Monday, September 14, 2015

Jeff Sonnenfeld the Yale idiot-savant



I just had occasion to watch Jeff Sonnenfeld, Yale's primo Business School professor, who slammed Carly Fiorina on Squawk Box last month   http://video.cnbc.com/gallery/?video=3000405612

What a pompous clown.  This is the kind of guy who has helped lead American businesses into distress all over America with such notions as Core Competence and Outsourcing, and Operational Excellence.   He masquerades as one of the top professors in America about CEO's and their performance.  And he has it all wrong about Carly.  She is plenty assailable, but he curiously uses wrong claims.

I  have had more than my fill of these bozos.

Carly, he says, is great on TV, but obviously "THE WORST CEO IN HISTORY"

OH, REALLY?

The problem with clowns like this is that they get listened to.  He is so full of himself, and so wrong on his facts about her, that it really must be construed as a hatchet job in my view.

I am not a Carly fan, although my long-time HP buddies think I "sold out" when I did the book.  What I did was use the data of the day--things like, revenue, profit, stock price, market share--and compared HP to Intel, Cisco, Sun, IBM, and Microsoft.  Guess what--Fiorina on virtually all measures was in the top half of that group for the fateful 2000-2004 scenario.  She, quicker than anyone, perceived the depth and reality of the dot.com meltdown.  Sonnenfeld doesn't believe it mattered--he only knows of the Lehman Brothers issues seven years later (guess where his money was parked).

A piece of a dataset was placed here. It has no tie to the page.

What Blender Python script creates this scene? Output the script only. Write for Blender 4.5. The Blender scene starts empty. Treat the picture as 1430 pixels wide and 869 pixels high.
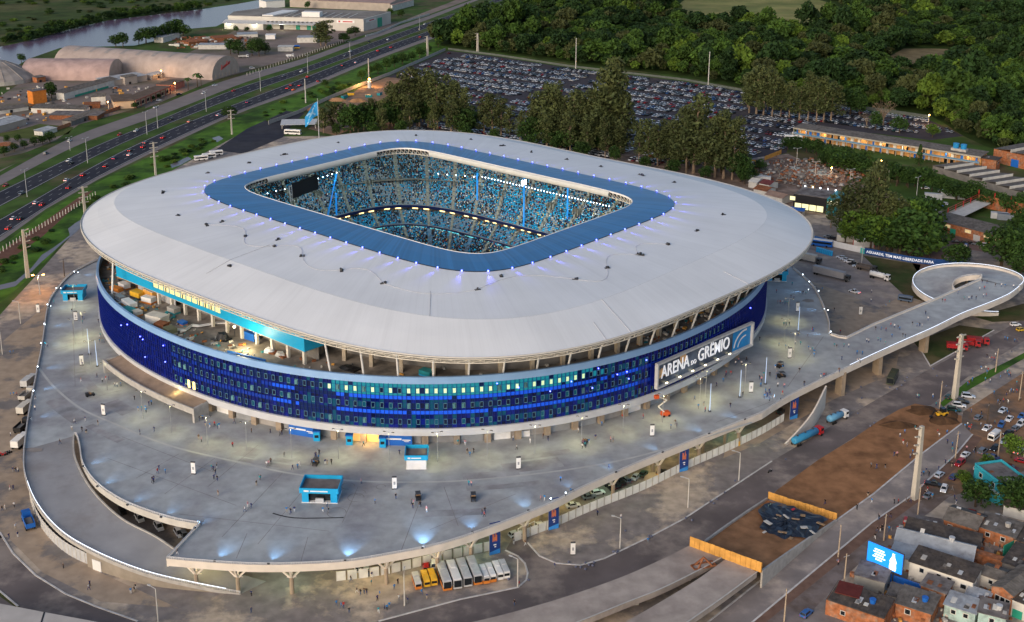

Carly was--is--ego-driven.  Ever meant a Presidential candidate who wasn't?  Ever met a CEO who wasn't?  This is pretty standard territory.  The issue in part at HP was HP had, for historic reasons, never enjoyed such a CEO.  The Board picked her partially for those reasons, not to continue the HP 'nice-guy' facade.  This was Silicon Valley, and HP under Lew Platt had completely forfeited the dot.com excitement, whereas Scott McNealy, John Chambers, and Larry Ellison saw it clearly.

Carly, according to her critics--including most recently Jeff Sonnenfeld and Scott Herhold-- botched things by buying Compaq instead of a Services company.  Earlier of course others slammed her for trying to buy a Services company (Price Waterhouse) and offering too miuch money, pointing out that IBM bought PWC for 19% of what Carly offered.   Those critics forgot to check the relative stock values of all three companies for when the respective deals were proferred.  Seems IBM paid almost exactly what Carly offered, in 'real dollars' when all was said and done.

So, she was slammed for what she did and what she didn't do, strategically, and in every case, history in my view has proven her right.

It'd be fun to see her make something of this campaign.  And then the knives about her TERRIBLE HP PERFORMANCE will sharpen even more.  Meanwhile, enjoy Jeffrey's harangue.